A native of Yonkers, N.Y., Levine has spent his entire professional life in the radio industry — he met his wife, Pam, at the college radio station at Syracuse University. His daughter, Lauren, a graduate of Syracuse University's Newhouse School of Communications, is the brand manager for WUMX-FM in Utica.

Levine's early career was spent in programming, including a stint at WJFK in Washington D.C. when Howard Stern was beginning to syndicate his radio show. He founded Galaxy Communications in 1990. Levine is Galaxy's majority shareholder, which he will also be with the new Berkshire Media Group.

"I'm not a finance guy. I'm not a Wall Street guy," Levine said. "I'm a local DJ who got lucky."

Galaxy has owned the same radio stations for many years, "some of them for 26 years now," Levine said. "I'm not a here today gone tomorrow kind of guy. I've been with the same woman for almost 50 years. When I get involved in something I'm in it for the long haul."

In central New York, Galaxy Communications is involved in community events, sports marketing, and digital media, according to its website.
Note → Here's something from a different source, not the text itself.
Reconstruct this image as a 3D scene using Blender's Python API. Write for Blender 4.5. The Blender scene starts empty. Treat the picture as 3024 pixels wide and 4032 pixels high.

Galaxy owns the Taste of Syracuse, an event the company bought nine years ago from the entrepreneur who founded it, and is the flagship station for Syracuse University athletics.

"The radio industry has changed dramatically," Levine said. "Whether it's satellite (radio) or Pandora what's happening is really interesting because major companies are coming into the radio space."

In a recent interview with Jacobs Media.com for Radio's Most Innovative program, Levine said, "Radio has suffered from some of the worst lack of leadership of just about any other major industry, Our wonderful business has been overrun over the past two decades by MBAs masquerading as CEOs who didn't give a damn about the long-term effects their behavior was having on the entire industry.

"We are paying the price for some of those actions now," Levine said, "but it's my belief that the pendulum has begun to swing back to authentic broadcasters."